→ Exercise task: Return every line below in which "from" appears.

→ Records for this task:

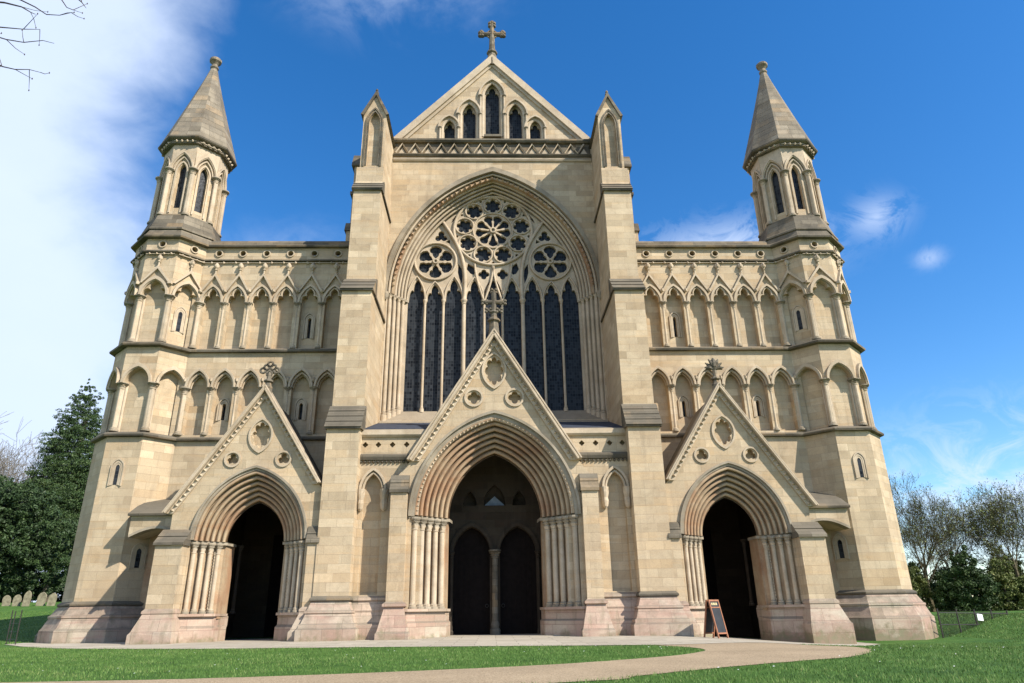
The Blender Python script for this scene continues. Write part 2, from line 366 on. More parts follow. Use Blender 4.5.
def polar(uc, zc, pts, ang):
    """shape given as (radial, tangential) about (uc,zc), turned to ang"""
    c, s = math.cos(ang), math.sin(ang)
    return [(uc+r*c-t*s, zc+r*s+t*c) for r, t in pts]

def mould(mb, A, B, zs, orders, uc=0, n=22, foot=None, bulge=.9):
    """moulded arch from the outer arch A=(a,h,o) to the inner arch B: a row of rolls and hollows; foot carries it down as a jamb"""
    prof = []
    da, do = B[0]-A[0], B[2]-A[2]; ln = math.hypot(da, do); na, no = do/ln, -da/ln      # normal in (a,o)
    if no < 0: na, no = -na, -no
    seg = ln/orders
    for k in range(orders):
        t0 = k/orders
        for f_, b_ in ((0, 0), (.05, .22), (.16, .36), (.30, .42), (.44, .36), (.55, .22), (.58, 0), (.62, -.5), (.80, -.68), (.96, -.5)):
            prof.append((t0+f_/orders, b_*seg*bulge))
    prof.append((1, 0)); rows = []
    for t, b in prof:
        a = A[0]+da*t+na*b; h = A[1]+(B[1]-A[1])*t+na*b; o = A[2]+do*t+no*b
        row = [(uc+x, o, zs+z) for x, z in arch(a, h, n)]
        if foot is not None: row = [(row[0][0], o, foot)]+row+[(row[-1][0], o, foot)]
        rows.append(row)
    mb.loft(rows); return mb
def teeth(mb, pts, o, s, step, d=None):
    """row of small pyramids (dogtooth) along a polyline"""
    d = d or s*.8; acc = 0
    for (a, b), (c, e) in zip(pts, pts[1:]):
        ln = math.hypot(c-a, e-b)
        if ln < 1e-6: continue
        tx, tz = (c-a)/ln, (e-b)/ln; nx, nz_ = -tz, tx
        while acc < ln:
            x, z = a+tx*acc, b+tz*acc; i = len(mb.v)
            for p, q in ((-1, 0), (0, -1), (1, 0), (0, 1)): mb.pt(x+s*(p*tx+q*nx), o, z+s*(p*tz+q*nz_))
            mb.pt(x, o+d, z); mb.f += [(i, i+1, i+4), (i+1, i+2, i+4), (i+2, i+3, i+4), (i+3, i, i+4)]
            acc += step
        acc -= ln
    return mb
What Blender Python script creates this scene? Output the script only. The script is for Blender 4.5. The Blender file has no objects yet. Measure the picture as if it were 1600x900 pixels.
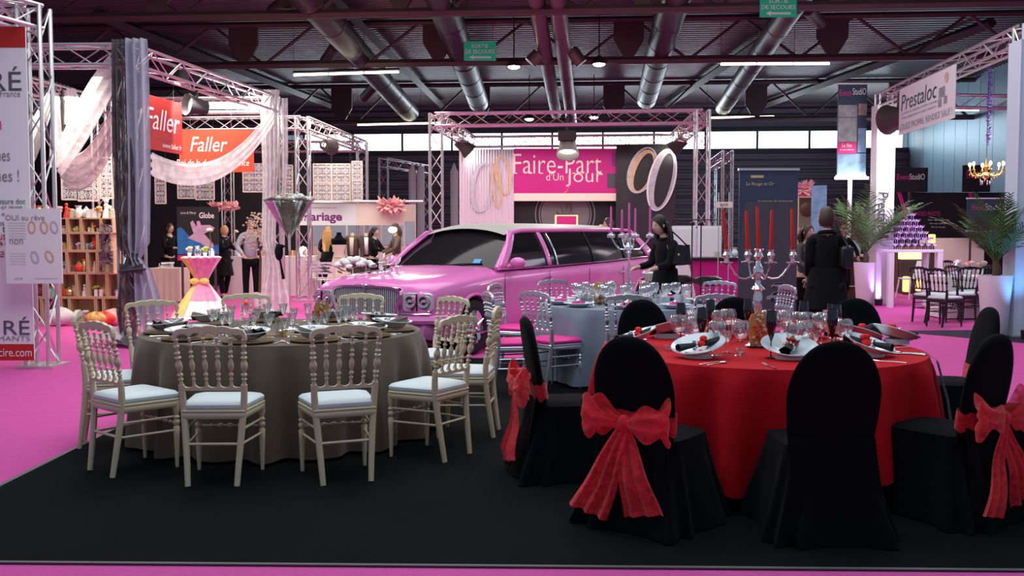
import bpy, math, random
from mathutils import Vector, Matrix
random.seed(7)
PI = math.pi; sin = math.sin; cos = math.cos
SC = bpy.context.scene; COL = SC.collection

# ---------------------------------------------------------------- camera
CAMZ = 1.5; FPX = 1500.0; PITCH = math.atan(83/1500)
cd = bpy.data.cameras.new('camera'); cam = bpy.data.objects.new('camera', cd); COL.objects.link(cam)
cd.lens = 33.75; cd.sensor_width = 36; cd.clip_end = 200; cd.clip_start = 0.05
cam.location = (0, 0, CAMZ); cam.rotation_euler = (PI/2-PITCH, 0, 0); SC.camera = cam
# ---------------------------------------------------------------- exposure, world, lights
SC.view_settings.view_transform = 'Standard'; SC.view_settings.look = 'None'
SC.view_settings.gamma = 1; SC.view_settings.exposure = 0.0; SC.view_settings.use_curve_mapping = False
SC.cycles.max_bounces = 8; SC.cycles.transparent_max_bounces = 24; SC.cycles.transmission_bounces = 6
SC.cycles.caustics_reflective = False; SC.cycles.caustics_refractive = False
SC.cycles.sample_clamp_indirect = 4
W = bpy.data.worlds.new('daylight'); SC.world = W; W.use_nodes = True
W.node_tree.nodes['Background'].inputs[0].default_value = (0.62, 0.78, 1.0, 1)
W.node_tree.nodes['Background'].inputs[1].default_value = 0.30
def area(name, loc, size, power, col=(1,1,1), rot=(0,0,0), sy=None):
    l = bpy.data.lights.new(name, 'AREA'); l.energy = power; l.color = col; l.size = size
    if sy: l.shape = 'RECTANGLE'; l.size_y = sy
    o = bpy.data.objects.new(name, l); COL.objects.link(o); o.location = loc; o.rotation_euler = rot; return o
def spot(name, loc, aim, power, col=(1,.9,.75), ang=70, blend=.6, r=.08):
    l = bpy.data.lights.new(name, 'SPOT'); l.energy = power; l.color = col; l.spot_size = math.radians(ang); l.spot_blend = blend; l.shadow_soft_size = r
    o = bpy.data.objects.new(name, l); COL.objects.link(o); o.location = loc
    o.rotation_euler = (Vector(aim)-Vector(loc)).to_track_quat('-Z', 'Y').to_euler(); return o
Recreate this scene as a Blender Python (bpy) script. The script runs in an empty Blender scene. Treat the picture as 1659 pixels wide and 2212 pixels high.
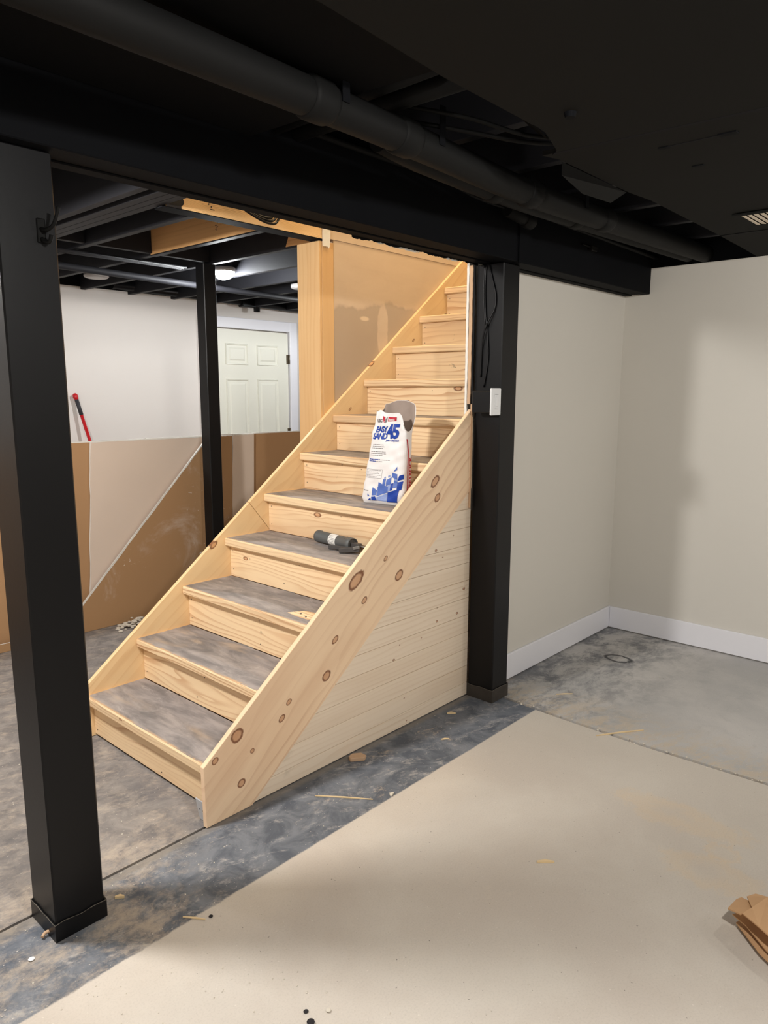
import bpy, bmesh, math, random
from mathutils import Vector, Matrix, noise as mnoise
from mathutils.bvhtree import BVHTree
random.seed(7)
S = bpy.context.scene
COL = S.collection
R = math.radians

# ------------------------------------------------------------------ camera
cam_d = bpy.data.cameras.new('camera'); cam = bpy.data.objects.new('camera', cam_d); COL.objects.link(cam)
FPX = 1571.95
cam_d.sensor_fit = 'VERTICAL'; cam_d.sensor_height = 36.0; cam_d.lens = 36.0 * FPX / 2212.0
cam_d.clip_start = 0.02
yaw, pit, rol = R(42.212), R(9.388), R(0.169)
fw = Vector((math.cos(yaw)*math.cos(pit), math.sin(yaw)*math.cos(pit), -math.sin(pit)))
rt = Vector((math.sin(yaw), -math.cos(yaw), 0)); up = rt.cross(fw)
rt2 = rt*math.cos(rol) + up*math.sin(rol); up2 = -rt*math.sin(rol) + up*math.cos(rol)
m = Matrix((rt2, up2, -fw)).transposed().to_4x4(); m.translation = (0, 0, 1.4541)
cam.matrix_world = m
S.camera = cam

# ------------------------------------------------------------------ world, lamps, exposure
W = bpy.data.worlds.new('world'); S.world = W; W.use_nodes = True
W.node_tree.nodes['Background'].inputs[0].default_value = (0.9, 0.95, 1, 1)
W.node_tree.nodes['Background'].inputs[1].default_value = 0.0
S.view_settings.view_transform = 'Standard'; S.view_settings.look = 'None'
S.view_settings.exposure = 0.35; S.view_settings.gamma = 1.0; S.view_settings.use_curve_mapping = False

def lamp(name, loc, watts, color, radius=0.07, spot=None, blend=0.6, aim=None):
    d = bpy.data.lights.new(name, 'SPOT' if spot else 'POINT')
    d.energy = watts; d.color = color; d.shadow_soft_size = radius
    if spot: d.spot_size = R(spot); d.spot_blend = blend
    o = bpy.data.objects.new(name, d); COL.objects.link(o); o.location = loc
    if aim: o.rotation_euler = (Vector(aim) - Vector(loc)).to_track_quat('-Z', 'Y').to_euler()
    return o
COOL = (0.95, 0.98, 1.0); NEUT = (1.0, 0.97, 0.92); WARM = (1.0, 0.77, 0.48)
lamp('ceiling_lamp_by_post', (0.325, 2.335, 2.20), 150, (1.0, 0.97, 0.93), 0.10)
lamp('ceiling_lamp_far_room', (3.09, 4.29, 2.185), 40, COOL, 0.05)
lamp('ceiling_lamp_far_right', (4.90, 4.50, 2.20), 36, COOL, 0.06)
lamp('ceiling_lamp_far_left', (0.2, 4.4, 2.20), 18, (1.0, 0.97, 0.93), 0.08)
lamp('stairwell_lamp', (3.25, 2.42, 4.10), 66, WARM, 0.10)
lamp('soffit_lamp_right', (3.35, -0.15, 2.13), 22, NEUT, 0.05)
lamp('soffit_lamp_far_right', (3.3, -1.7, 2.13), 24, NEUT, 0.05)
lamp('soffit_lamp_behind', (0.75, -0.25, 2.13), 114, NEUT, 0.06)

# ------------------------------------------------------------------ node helpers
def lin(c):
    return tuple(((x/255/12.92) if x/255 <= 0.04045 else ((x/255+0.055)/1.055)**2.4) for x in c) + (1.0,)

class G:
    def __init__(s, name, rough=0.6, spec=0.3):
        s.m = bpy.data.materials.new(name); s.m.use_nodes = True
        s.t = s.m.node_tree; s.b = s.t.nodes['Principled BSDF']
        s.b.inputs['Roughness'].default_value = rough
        s.b.inputs['Specular IOR Level'].default_value = spec
        s.tc = s.t.nodes.new('ShaderNodeTexCoord'); s.obj = s.tc.outputs['Object']
    def put(s, sock, v):
        if isinstance(v, bpy.types.NodeSocket): s.t.links.new(v, sock)
        elif v is not None: sock.default_value = v
    def math(s, op, a, b=None, c=None, clamp=False):
        n = s.t.nodes.new('ShaderNodeMath'); n.operation = op; n.use_clamp = clamp
        s.put(n.inputs[0], a)
        if b is not None: s.put(n.inputs[1], b)
        if c is not None: s.put(n.inputs[2], c)
        return n.outputs[0]
    def vm(s, op, a, b=None):
        n = s.t.nodes.new('ShaderNodeVectorMath'); n.operation = op; s.put(n.inputs[0], a)
        if b is not None: s.put(n.inputs[1], b)
        return n.outputs['Value'] if op in ('LENGTH', 'DISTANCE') else n.outputs[0]
    def noise(s, v, scale, detail=3, rough=0.55, dist=0.0, col=False):
        n = s.t.nodes.new('ShaderNodeTexNoise'); s.put(n.inputs['Vector'], v); n.inputs['Scale'].default_value = scale
        n.inputs['Detail'].default_value = detail; n.inputs['Roughness'].default_value = rough; n.inputs['Distortion'].default_value = dist
        return n.outputs['Color' if col else 'Fac']
    def sep(s, v):
        n = s.t.nodes.new('ShaderNodeSeparateXYZ'); s.put(n.inputs[0], v); return n.outputs[0], n.outputs[1], n.outputs[2]
    def comb(s, x, y, z):
        n = s.t.nodes.new('ShaderNodeCombineXYZ')
        for i, v in enumerate((x, y, z)): s.put(n.inputs[i], v)
        return n.outputs[0]
    def sm(s, v, lo, hi, a=0.0, b=1.0):
        n = s.t.nodes.new('ShaderNodeMapRange'); n.interpolation_type = 'SMOOTHSTEP'
        for i, x in enumerate((v, lo, hi, a, b)): s.put(n.inputs[i], x)
        return n.outputs[0]
    def mix(s, f, a, b):
        n = s.t.nodes.new('ShaderNodeMix'); n.data_type = 'RGBA'
        s.put(n.inputs['Factor'], f); s.put(n.inputs['A'] if 0 else n.inputs[6], a); s.put(n.inputs[7], b); return n.outputs[2]
    def rnd(s):
        return s.t.nodes.new('ShaderNodeObjectInfo').outputs['Random']
    def bump(s, h, strength=0.2, dist=0.01):
        n = s.t.nodes.new('ShaderNodeBump'); n.inputs['Strength'].default_value = strength; n.inputs['Distance'].default_value = dist
        s.put(n.inputs['Height'], h); s.t.links.new(n.outputs[0], s.b.inputs['Normal'])
    def out(s, c, rough=None):
        s.put(s.b.inputs['Base Color'], c)
        if rough is not None: s.put(s.b.inputs['Roughness'], rough)
        return s.m

def plain(name, rgb, rough=0.55, spec=0.3, var=0.06, scale=9, metal=0.0, bump=0.0):
    g = G(name, rough, spec); c = lin(rgb)
    n = g.noise(g.obj, scale, 4)
    d = tuple(x*(1-var*2.2) for x in c[:3]) + (1,); l = tuple(min(1, x*(1+var)) for x in c[:3]) + (1,)
    g.b.inputs['Metallic'].default_value = metal
    if bump: g.bump(g.noise(g.obj, scale*12, 3), bump, 0.004)
    return g.out(g.mix(n, d, l))

def pine(name, axis='X', light=(236, 203, 152), dark=(205, 150, 92), ring=26, lines=0.55, knots=None, auto=0.0, warp=0.05, gap=None, kscale=(3.0, 8.0), dirt=None, kfill=0.55, ksize=(0.03, 0.075), scuff=False):
    """grain runs along the object's own axis; rings warp round the knots"""
    g = G(name, 0.5, 0.35)
    x, y, z = g.sep(g.obj)
    L, A, B = {'X': (x, z, y), 'Y': (y, z, x), 'Z': (z, y, x)}[axis]
    r = g.math('MULTIPLY', g.rnd(), 37.0)
    Lr = g.math('ADD', L, r); Ar = g.math('ADD', A, g.math('MULTIPLY', r, 0.31))
    v = g.comb(g.math('MULTIPLY', Lr, 0.9), g.math('MULTIPLY', Ar, 6.0), g.math('MULTIPLY', B, 6.0))
    w = g.math('SUBTRACT', g.noise(v, 1.3, 2, 0.45), 0.5)
    phase = g.math('ADD', g.math('ADD', A, g.math('MULTIPLY', B, 0.55)), g.math('MULTIPLY', w, warp*4))
    km = None; kr = None
    def addk(d_in, d_rng):
        nonlocal km, kr
        km = d_in if km is None else g.math('MAXIMUM', km, d_in)
        kr = d_rng if kr is None else g.math('MAXIMUM', kr, d_rng)
    if knots:
        kn = g.noise(g.obj, 38.0, 3, 0.6)
        for (kl, ka, s, asp) in knots:
            p = g.comb(g.math('MULTIPLY', g.math('SUBTRACT', L, kl), 1.0/asp), g.math('SUBTRACT', A, ka), 0.0)
            d = g.math('MULTIPLY', g.vm('LENGTH', p), g.math('ADD', 0.72, g.math('MULTIPLY', kn, 0.55)))
            b = g.math('POWER', 2.718, g.math('MULTIPLY', g.math('MULTIPLY', d, d), -1.0/(2*(s*1.7)**2)))
            phase = g.math('ADD', phase, g.math('MULTIPLY', b, s*1.6))
            addk(g.sm(d, s*1.3, s*0.6), g.math('MULTIPLY', g.sm(d, s*0.62, s*0.95), g.sm(d, s*1.25, s*1.0)))
    if auto > 0:
        vv = g.comb(g.math('MULTIPLY', Lr, kscale[0]), g.math('MULTIPLY', Ar, kscale[1]), 0.0)
        n = g.t.nodes.new('ShaderNodeTexVoronoi'); n.voronoi_dimensions = '2D'; g.put(n.inputs['Vector'], vv); n.inputs['Scale'].default_value = 1.0
        dd = n.outputs['Distance']; cr = g.sep(n.outputs['Color'])
        on = g.math('LESS_THAN', cr[0], auto); sz = g.sm(cr[1], 0, 1, ksize[0], ksize[1])
        d = g.math('DIVIDE', dd, sz)
        addk(g.math('MULTIPLY', on, g.sm(d, 1.05, 0.75)), g.math('MULTIPLY', on, g.math('MULTIPLY', g.sm(d, 0.6, 0.95), g.sm(d, 1.5, 1.0))))
        b = g.math('MULTIPLY', on, g.sm(d, 3.5, 0.0)); phase = g.math('ADD', phase, g.math('MULTIPLY', b, 0.018))
    fr = g.math('FRACT', g.math('MULTIPLY', phase, ring))
    late = g.math('MULTIPLY', g.sm(fr, 0.48, 0.93), g.sm(fr, 1.0, 0.955))
    patch = g.sm(g.noise(v, 0.9, 2), 0.35, 0.7, 0.25, 1.0)
    fib = g.noise(g.comb(g.math('MULTIPLY', Lr, 5.0), g.math('MULTIPLY', Ar, 220.0), g.math('MULTIPLY', B, 220.0)), 1.0, 2)
    f = g.math('MULTIPLY', g.math('MULTIPLY', late, patch), lines)
    f = g.math('ADD', f, g.math('MULTIPLY', g.math('SUBTRACT', fib, 0.5), 0.22), clamp=True)
    c = g.mix(f, lin(light), lin(dark))
    big = g.noise(g.comb(g.math('MULTIPLY', Lr, 0.8), g.math('MULTIPLY', Ar, 4.0), 0.0), 1.2, 2)
    c = g.mix(g.sm(big, 0.45, 0.8, 0.0, 0.35), c, lin(dark))
    if km is not None:
        c = g.mix(g.math('MULTIPLY', km, kfill), c, lin((186, 118, 66)))
        c = g.mix(g.math('MULTIPLY', kr, 0.88), c, lin((112, 58, 28)))
    if dirt:
        dm = g.sm(g.noise(g.obj, 5.0, 5, 0.65), dirt, dirt+0.14)
        c = g.mix(g.math('MULTIPLY', dm, 0.25), c, lin((150, 138, 120)))
    if scuff:
        sn = g.noise(g.vm('ADD', g.obj, g.comb(r, 0.0, 0.0)), 11.0, 4, 0.6, 0.6)
        c = g.mix(g.sm(sn, 0.69, 0.74, 0, 0.6), c, lin((96, 88, 78)))
    g.bump(f, 0.12, 0.002)
    return g.out(c)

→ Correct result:
The Blender Python script for this scene continues. Write part 2, from line 366 on. More parts follow. Use Blender 4.5.
    """moulded arch from the outer arch A=(a,h,o) to the inner arch B: a row of rolls and hollows; foot carries it down as a jamb"""
from mathutils import Vector, Matrix
from mathutils import Vector, Matrix, noise as mnoise
from mathutils.bvhtree import BVHTree